La playa Quehueche es dueña de los mejores amaneceres y atardeceres de Lívingston. Vestida de los más exquisitos tonos de azul, colinda con una costa blanca poblada de pelícanos y elegantes garzas. Todo un espectáculo. Solo que en el camino uno tiene que esquivar bolsas de basura, pañales sucios, botellas, condones y todo tipo de desechos plásticos. Esto, a pesar del sugestivo cartel que en letras grandes pide: «Si quiere una playa limpia, no la ensucie».
La gente de Lívingston es amable y alegre. El lugar es muy seguro.
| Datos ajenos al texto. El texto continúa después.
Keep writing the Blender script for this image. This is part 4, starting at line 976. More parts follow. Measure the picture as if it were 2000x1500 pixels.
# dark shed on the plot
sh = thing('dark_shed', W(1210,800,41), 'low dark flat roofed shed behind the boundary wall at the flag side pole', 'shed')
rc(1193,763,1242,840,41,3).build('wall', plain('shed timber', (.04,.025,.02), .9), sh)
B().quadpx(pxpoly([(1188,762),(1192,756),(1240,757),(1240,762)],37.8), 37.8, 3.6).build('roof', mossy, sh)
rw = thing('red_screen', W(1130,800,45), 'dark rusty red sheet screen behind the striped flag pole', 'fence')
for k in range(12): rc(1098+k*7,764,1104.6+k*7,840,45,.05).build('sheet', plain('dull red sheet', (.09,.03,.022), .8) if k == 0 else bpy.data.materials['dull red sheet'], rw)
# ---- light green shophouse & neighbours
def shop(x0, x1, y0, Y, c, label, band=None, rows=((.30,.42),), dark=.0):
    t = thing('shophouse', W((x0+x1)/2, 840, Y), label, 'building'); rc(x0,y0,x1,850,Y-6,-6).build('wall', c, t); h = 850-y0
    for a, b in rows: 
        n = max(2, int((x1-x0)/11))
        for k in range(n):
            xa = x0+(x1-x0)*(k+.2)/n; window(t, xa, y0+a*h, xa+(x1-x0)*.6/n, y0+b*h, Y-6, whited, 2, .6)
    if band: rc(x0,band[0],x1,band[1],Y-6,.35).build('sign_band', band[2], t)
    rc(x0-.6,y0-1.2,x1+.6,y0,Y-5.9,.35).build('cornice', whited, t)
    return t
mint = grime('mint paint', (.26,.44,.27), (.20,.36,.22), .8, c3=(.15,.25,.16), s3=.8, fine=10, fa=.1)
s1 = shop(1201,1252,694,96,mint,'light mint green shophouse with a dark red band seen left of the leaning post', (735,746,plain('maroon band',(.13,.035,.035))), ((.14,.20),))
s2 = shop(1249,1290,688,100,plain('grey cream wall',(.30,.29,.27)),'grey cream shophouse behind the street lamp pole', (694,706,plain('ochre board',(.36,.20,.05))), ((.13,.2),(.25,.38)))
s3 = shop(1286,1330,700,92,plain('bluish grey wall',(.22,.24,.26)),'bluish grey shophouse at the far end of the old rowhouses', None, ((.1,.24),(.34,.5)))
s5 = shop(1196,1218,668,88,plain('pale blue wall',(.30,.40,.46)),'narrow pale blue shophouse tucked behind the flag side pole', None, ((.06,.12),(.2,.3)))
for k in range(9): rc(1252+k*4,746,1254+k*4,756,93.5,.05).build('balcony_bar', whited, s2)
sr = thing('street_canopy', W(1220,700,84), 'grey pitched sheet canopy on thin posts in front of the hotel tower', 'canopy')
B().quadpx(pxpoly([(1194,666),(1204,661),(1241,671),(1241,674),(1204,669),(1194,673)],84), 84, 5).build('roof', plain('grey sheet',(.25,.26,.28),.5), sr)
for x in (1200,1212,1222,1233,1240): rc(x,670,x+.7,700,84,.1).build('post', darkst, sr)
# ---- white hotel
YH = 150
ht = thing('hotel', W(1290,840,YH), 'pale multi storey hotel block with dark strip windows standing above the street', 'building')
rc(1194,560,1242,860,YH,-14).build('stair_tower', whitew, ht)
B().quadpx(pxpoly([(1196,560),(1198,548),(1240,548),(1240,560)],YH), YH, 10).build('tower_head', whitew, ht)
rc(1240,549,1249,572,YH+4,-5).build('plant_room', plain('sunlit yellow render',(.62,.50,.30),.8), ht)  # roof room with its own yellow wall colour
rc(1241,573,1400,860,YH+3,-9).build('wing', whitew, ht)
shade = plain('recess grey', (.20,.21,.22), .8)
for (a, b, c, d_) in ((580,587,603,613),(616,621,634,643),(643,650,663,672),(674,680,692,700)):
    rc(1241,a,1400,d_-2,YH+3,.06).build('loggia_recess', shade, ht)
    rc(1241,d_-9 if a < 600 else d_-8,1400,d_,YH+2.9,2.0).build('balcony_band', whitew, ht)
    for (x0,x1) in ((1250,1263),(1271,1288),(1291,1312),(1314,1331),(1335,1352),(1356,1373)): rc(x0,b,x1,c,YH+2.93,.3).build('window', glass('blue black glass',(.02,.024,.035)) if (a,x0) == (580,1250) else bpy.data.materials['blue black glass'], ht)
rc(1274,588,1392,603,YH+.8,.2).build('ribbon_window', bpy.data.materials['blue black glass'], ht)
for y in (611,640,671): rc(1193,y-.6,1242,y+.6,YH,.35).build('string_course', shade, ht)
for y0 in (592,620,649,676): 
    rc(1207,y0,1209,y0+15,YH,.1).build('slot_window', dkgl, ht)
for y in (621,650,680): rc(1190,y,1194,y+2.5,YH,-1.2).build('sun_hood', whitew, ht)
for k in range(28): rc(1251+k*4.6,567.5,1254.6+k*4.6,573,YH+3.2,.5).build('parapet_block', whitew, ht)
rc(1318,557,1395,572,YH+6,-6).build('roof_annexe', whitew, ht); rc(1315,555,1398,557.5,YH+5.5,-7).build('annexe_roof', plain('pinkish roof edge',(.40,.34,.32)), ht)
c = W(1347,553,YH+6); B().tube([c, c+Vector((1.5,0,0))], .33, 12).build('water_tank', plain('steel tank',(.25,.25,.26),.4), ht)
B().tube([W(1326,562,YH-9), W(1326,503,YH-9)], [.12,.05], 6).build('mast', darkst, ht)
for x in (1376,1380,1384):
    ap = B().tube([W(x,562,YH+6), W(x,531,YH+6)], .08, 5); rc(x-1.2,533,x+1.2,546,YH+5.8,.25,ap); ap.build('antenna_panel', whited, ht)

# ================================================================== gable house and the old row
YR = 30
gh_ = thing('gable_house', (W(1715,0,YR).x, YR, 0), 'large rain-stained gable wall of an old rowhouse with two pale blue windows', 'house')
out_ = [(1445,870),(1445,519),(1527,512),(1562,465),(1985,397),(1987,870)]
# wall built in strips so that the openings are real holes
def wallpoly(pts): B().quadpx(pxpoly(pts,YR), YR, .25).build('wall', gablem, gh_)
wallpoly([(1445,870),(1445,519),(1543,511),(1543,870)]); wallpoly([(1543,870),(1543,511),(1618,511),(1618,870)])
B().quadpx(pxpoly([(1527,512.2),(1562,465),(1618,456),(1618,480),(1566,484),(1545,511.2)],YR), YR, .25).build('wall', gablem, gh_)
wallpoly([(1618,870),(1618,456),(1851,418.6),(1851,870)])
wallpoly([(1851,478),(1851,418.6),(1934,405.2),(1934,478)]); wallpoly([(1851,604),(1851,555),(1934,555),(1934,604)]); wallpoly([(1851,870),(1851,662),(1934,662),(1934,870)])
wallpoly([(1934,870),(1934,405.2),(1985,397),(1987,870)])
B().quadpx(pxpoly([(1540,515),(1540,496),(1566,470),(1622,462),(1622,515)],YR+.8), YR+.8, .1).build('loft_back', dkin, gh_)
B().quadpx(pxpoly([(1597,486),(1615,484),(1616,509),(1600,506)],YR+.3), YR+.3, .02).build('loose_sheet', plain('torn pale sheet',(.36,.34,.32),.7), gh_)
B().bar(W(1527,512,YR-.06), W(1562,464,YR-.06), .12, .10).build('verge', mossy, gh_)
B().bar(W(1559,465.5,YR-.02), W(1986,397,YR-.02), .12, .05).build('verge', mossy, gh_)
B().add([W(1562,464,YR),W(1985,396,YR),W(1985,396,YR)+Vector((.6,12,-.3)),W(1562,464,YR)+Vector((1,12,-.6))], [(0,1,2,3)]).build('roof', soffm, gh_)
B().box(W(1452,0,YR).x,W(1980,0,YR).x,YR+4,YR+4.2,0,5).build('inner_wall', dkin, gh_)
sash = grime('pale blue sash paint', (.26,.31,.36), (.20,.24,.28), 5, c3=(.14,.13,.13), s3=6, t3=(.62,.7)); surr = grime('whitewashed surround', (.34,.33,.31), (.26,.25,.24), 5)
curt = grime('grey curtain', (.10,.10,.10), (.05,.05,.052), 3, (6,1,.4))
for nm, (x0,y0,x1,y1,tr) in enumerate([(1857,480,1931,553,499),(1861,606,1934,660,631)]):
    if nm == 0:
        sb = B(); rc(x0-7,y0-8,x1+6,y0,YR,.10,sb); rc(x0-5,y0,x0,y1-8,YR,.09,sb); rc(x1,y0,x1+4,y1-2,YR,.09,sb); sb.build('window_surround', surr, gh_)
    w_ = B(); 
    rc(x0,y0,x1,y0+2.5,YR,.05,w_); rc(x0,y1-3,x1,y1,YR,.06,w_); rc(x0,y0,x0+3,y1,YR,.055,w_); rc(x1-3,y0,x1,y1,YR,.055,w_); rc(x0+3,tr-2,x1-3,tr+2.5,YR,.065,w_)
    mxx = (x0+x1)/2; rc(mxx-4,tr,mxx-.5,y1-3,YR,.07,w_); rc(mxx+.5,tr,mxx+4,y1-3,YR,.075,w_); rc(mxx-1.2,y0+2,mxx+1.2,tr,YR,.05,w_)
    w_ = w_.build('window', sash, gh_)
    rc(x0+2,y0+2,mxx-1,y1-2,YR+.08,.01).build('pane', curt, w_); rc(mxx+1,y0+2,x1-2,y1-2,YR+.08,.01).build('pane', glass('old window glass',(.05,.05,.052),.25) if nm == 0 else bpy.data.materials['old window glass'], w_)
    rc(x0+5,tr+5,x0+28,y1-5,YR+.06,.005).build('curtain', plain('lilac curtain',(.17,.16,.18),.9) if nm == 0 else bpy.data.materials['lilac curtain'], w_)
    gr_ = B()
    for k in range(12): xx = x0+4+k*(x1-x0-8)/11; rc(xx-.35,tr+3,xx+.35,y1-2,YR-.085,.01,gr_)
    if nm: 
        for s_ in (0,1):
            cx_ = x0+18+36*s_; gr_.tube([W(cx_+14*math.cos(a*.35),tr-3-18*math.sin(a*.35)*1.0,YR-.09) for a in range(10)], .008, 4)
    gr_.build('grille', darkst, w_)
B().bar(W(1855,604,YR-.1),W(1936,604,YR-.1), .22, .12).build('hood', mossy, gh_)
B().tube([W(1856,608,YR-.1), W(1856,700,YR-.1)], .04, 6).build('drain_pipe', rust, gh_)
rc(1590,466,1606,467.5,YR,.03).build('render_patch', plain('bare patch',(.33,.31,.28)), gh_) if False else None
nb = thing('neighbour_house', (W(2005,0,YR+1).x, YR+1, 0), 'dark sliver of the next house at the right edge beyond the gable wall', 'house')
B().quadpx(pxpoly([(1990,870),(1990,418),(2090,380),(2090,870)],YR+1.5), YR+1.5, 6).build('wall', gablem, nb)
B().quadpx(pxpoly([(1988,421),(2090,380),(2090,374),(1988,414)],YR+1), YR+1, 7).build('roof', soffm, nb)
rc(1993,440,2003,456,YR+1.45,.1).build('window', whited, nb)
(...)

Quizá solo me quejaría del acoso callejero que abunda por esos lares. La comida es un tributo al buen paladar, aunque la oferta de restaurantes es escasa, igual que la de hoteles.
Allí hace falta impulsar la economía articulada a la actividad turística y que el Estado provea servicios básicos de calidad. Dicen algunos de sus habitantes que Lívingston es un gigante que ahoga a la gente porque no le ofrece salidas ni oportunidades. Los jóvenes huyen a Estados Unidos o terminan tragados por las drogas y el alcohol.
Lívingston es un paraíso con potencial, pero por ahora solo se queda en un lindo paisaje.